======== Data supplied ========

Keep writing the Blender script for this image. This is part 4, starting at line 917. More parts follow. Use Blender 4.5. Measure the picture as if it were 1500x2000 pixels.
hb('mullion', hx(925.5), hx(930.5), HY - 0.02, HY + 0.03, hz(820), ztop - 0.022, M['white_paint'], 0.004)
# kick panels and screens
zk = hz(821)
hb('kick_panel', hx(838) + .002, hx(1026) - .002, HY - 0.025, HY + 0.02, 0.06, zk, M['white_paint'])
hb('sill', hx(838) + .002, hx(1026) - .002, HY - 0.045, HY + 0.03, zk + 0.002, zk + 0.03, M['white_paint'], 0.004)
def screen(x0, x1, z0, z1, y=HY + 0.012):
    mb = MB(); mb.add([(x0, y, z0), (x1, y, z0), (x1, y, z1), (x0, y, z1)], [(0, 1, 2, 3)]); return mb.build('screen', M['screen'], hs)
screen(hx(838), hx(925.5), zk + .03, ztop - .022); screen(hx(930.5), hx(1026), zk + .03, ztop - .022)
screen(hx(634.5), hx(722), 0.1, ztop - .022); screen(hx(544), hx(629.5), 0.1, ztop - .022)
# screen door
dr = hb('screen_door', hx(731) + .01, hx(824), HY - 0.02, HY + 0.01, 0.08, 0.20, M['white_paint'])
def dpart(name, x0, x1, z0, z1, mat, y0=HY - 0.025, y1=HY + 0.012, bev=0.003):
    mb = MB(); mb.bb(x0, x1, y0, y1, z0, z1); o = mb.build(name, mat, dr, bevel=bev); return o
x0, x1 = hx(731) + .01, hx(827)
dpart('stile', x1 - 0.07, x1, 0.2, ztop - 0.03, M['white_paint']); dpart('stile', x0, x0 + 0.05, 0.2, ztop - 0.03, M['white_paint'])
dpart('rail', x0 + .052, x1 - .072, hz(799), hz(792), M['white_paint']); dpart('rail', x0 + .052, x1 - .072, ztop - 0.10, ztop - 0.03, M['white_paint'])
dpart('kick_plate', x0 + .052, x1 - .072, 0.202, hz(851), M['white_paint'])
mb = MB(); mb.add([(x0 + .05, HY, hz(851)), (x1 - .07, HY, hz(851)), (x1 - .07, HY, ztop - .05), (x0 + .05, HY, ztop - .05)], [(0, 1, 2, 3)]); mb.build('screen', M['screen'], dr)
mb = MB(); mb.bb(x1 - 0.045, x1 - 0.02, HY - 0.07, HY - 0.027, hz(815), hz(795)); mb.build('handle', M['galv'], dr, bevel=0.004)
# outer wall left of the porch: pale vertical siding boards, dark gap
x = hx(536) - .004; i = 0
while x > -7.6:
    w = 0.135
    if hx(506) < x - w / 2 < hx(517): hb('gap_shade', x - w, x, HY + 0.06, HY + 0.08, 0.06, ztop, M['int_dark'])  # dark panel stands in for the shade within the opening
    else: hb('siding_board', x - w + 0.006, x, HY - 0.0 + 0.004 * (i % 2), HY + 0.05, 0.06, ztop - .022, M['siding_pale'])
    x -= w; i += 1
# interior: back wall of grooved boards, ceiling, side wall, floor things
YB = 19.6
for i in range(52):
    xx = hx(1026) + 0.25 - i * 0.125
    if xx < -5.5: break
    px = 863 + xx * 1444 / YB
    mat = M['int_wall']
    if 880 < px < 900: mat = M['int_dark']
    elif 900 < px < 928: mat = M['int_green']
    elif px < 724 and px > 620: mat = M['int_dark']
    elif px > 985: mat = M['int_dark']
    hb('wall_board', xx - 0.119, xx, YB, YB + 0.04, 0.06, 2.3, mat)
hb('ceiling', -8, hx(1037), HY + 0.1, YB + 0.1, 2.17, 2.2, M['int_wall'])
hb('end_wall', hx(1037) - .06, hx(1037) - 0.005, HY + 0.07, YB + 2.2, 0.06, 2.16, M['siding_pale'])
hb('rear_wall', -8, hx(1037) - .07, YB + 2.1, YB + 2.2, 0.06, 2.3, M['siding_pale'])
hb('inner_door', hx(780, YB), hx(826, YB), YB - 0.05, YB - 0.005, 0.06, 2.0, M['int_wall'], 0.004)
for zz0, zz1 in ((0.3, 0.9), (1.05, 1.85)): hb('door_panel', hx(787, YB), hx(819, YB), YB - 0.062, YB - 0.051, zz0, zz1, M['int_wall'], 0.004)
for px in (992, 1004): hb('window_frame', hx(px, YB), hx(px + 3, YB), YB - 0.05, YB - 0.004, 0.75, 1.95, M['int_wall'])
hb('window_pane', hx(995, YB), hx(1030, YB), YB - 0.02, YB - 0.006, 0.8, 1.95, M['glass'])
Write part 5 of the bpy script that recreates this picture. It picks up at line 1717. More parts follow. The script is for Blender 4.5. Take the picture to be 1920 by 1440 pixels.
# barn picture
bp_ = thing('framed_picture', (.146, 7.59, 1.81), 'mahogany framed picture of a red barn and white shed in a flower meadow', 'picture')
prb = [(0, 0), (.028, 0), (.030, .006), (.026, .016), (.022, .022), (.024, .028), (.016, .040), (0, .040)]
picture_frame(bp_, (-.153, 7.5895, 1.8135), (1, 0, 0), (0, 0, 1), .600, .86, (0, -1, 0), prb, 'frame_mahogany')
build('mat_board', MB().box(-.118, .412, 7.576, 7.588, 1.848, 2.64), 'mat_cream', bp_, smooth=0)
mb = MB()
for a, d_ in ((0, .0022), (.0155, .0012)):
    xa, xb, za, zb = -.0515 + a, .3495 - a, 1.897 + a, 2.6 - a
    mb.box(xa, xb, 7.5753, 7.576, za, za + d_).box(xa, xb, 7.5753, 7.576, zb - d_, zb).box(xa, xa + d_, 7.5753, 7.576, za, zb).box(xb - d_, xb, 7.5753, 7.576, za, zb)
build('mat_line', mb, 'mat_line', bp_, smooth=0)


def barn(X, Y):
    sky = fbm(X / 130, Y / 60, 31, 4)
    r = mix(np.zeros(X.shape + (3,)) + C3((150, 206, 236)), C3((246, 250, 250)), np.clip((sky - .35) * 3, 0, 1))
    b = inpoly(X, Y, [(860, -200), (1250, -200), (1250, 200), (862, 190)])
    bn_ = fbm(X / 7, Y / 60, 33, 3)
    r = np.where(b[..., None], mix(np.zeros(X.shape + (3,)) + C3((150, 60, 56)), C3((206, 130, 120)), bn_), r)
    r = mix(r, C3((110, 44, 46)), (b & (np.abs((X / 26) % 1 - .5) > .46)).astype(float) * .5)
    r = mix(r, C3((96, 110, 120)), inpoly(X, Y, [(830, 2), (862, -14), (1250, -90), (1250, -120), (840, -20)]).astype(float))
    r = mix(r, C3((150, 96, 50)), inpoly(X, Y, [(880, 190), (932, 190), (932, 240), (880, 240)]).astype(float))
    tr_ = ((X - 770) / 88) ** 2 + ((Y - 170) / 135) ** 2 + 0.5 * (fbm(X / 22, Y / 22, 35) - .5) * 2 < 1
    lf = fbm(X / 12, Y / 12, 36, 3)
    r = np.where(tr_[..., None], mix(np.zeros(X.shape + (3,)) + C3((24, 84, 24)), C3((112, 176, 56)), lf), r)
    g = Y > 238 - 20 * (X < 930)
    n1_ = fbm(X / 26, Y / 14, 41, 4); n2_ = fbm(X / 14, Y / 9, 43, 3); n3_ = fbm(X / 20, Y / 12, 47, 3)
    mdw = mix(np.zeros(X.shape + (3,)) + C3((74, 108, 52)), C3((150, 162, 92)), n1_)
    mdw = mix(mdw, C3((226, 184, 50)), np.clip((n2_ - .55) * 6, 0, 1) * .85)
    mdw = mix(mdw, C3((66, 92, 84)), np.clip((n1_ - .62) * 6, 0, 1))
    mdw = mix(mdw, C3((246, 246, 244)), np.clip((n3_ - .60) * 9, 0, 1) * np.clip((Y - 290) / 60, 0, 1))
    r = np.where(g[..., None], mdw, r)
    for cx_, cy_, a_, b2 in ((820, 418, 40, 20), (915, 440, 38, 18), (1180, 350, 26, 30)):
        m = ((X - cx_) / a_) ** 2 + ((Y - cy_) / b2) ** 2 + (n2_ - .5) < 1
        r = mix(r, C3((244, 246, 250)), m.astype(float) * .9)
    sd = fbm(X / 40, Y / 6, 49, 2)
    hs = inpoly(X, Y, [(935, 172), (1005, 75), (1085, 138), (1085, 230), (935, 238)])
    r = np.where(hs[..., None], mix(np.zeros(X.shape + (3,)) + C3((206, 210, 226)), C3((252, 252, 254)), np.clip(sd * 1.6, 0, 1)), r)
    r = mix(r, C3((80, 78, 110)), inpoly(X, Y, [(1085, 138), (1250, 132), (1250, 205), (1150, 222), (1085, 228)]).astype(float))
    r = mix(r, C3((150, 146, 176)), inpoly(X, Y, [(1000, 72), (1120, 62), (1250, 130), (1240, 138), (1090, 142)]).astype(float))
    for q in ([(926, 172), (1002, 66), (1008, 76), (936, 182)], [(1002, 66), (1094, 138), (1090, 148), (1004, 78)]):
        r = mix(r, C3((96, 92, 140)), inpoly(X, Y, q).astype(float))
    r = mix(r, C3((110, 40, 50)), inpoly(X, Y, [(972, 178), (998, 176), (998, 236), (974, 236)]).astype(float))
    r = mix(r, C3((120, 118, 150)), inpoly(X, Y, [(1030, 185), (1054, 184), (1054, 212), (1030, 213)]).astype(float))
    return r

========

Exercise:
Return nothing but the lines running from the line with "hb('end_wall', hx(1037) - .06, hx(1037)" through the line with "hb('window_pane', hx(995, YB), hx(1030, YB), YB", exactly as they appear.

Response to this exercise:
hb('end_wall', hx(1037) - .06, hx(1037) - 0.005, HY + 0.07, YB + 2.2, 0.06, 2.16, M['siding_pale'])
hb('rear_wall', -8, hx(1037) - .07, YB + 2.1, YB + 2.2, 0.06, 2.3, M['siding_pale'])
hb('inner_door', hx(780, YB), hx(826, YB), YB - 0.05, YB - 0.005, 0.06, 2.0, M['int_wall'], 0.004)
for zz0, zz1 in ((0.3, 0.9), (1.05, 1.85)): hb('door_panel', hx(787, YB), hx(819, YB), YB - 0.062, YB - 0.051, zz0, zz1, M['int_wall'], 0.004)
for px in (992, 1004): hb('window_frame', hx(px, YB), hx(px + 3, YB), YB - 0.05, YB - 0.004, 0.75, 1.95, M['int_wall'])
hb('window_pane', hx(995, YB), hx(1030, YB), YB - 0.02, YB - 0.006, 0.8, 1.95, M['glass'])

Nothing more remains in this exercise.